▶ _THE PROBLEM_
Output every line below without omitting or altering anything.

▶ _DATA PROVIDED_
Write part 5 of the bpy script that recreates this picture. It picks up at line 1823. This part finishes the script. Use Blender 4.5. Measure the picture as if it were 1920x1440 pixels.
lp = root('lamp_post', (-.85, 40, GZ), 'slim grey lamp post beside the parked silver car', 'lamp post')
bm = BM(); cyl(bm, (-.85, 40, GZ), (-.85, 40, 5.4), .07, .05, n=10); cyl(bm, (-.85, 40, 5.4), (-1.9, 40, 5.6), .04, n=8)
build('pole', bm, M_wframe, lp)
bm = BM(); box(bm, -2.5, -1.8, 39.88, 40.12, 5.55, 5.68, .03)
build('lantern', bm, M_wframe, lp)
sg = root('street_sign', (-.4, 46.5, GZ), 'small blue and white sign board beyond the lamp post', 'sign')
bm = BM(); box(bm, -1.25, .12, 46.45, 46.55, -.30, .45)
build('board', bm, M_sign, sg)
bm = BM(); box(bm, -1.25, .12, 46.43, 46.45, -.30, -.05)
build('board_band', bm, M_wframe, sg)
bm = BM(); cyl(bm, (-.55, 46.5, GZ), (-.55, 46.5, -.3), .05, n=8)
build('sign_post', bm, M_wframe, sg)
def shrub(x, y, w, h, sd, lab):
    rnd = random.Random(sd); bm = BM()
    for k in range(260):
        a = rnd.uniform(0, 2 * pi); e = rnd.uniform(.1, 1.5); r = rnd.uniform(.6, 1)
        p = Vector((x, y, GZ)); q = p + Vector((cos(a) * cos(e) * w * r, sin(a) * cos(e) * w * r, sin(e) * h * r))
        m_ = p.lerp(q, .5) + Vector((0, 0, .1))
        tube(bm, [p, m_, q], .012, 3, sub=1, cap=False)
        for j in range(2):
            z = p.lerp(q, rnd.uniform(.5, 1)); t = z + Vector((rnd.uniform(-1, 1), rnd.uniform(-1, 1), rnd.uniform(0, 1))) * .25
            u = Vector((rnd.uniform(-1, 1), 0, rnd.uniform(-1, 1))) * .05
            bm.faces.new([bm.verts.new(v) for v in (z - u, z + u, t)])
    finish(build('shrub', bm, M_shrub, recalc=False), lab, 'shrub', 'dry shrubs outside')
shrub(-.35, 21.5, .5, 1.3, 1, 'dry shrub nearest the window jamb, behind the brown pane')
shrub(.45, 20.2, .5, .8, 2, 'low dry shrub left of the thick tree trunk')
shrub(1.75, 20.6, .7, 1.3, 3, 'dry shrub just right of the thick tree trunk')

▶ _RESPONSE_
Write part 5 of the bpy script that recreates this picture. It picks up at line 1823. This part finishes the script. Use Blender 4.5. Measure the picture as if it were 1920x1440 pixels.
lp = root('lamp_post', (-.85, 40, GZ), 'slim grey lamp post beside the parked silver car', 'lamp post')
bm = BM(); cyl(bm, (-.85, 40, GZ), (-.85, 40, 5.4), .07, .05, n=10); cyl(bm, (-.85, 40, 5.4), (-1.9, 40, 5.6), .04, n=8)
build('pole', bm, M_wframe, lp)
bm = BM(); box(bm, -2.5, -1.8, 39.88, 40.12, 5.55, 5.68, .03)
build('lantern', bm, M_wframe, lp)
sg = root('street_sign', (-.4, 46.5, GZ), 'small blue and white sign board beyond the lamp post', 'sign')
bm = BM(); box(bm, -1.25, .12, 46.45, 46.55, -.30, .45)
build('board', bm, M_sign, sg)
bm = BM(); box(bm, -1.25, .12, 46.43, 46.45, -.30, -.05)
build('board_band', bm, M_wframe, sg)
bm = BM(); cyl(bm, (-.55, 46.5, GZ), (-.55, 46.5, -.3), .05, n=8)
build('sign_post', bm, M_wframe, sg)
def shrub(x, y, w, h, sd, lab):
    rnd = random.Random(sd); bm = BM()
    for k in range(260):
        a = rnd.uniform(0, 2 * pi); e = rnd.uniform(.1, 1.5); r = rnd.uniform(.6, 1)
        p = Vector((x, y, GZ)); q = p + Vector((cos(a) * cos(e) * w * r, sin(a) * cos(e) * w * r, sin(e) * h * r))
        m_ = p.lerp(q, .5) + Vector((0, 0, .1))
        tube(bm, [p, m_, q], .012, 3, sub=1, cap=False)
        for j in range(2):
            z = p.lerp(q, rnd.uniform(.5, 1)); t = z + Vector((rnd.uniform(-1, 1), rnd.uniform(-1, 1), rnd.uniform(0, 1))) * .25
            u = Vector((rnd.uniform(-1, 1), 0, rnd.uniform(-1, 1))) * .05
            bm.faces.new([bm.verts.new(v) for v in (z - u, z + u, t)])
    finish(build('shrub', bm, M_shrub, recalc=False), lab, 'shrub', 'dry shrubs outside')
shrub(-.35, 21.5, .5, 1.3, 1, 'dry shrub nearest the window jamb, behind the brown pane')
shrub(.45, 20.2, .5, .8, 2, 'low dry shrub left of the thick tree trunk')
shrub(1.75, 20.6, .7, 1.3, 3, 'dry shrub just right of the thick tree trunk')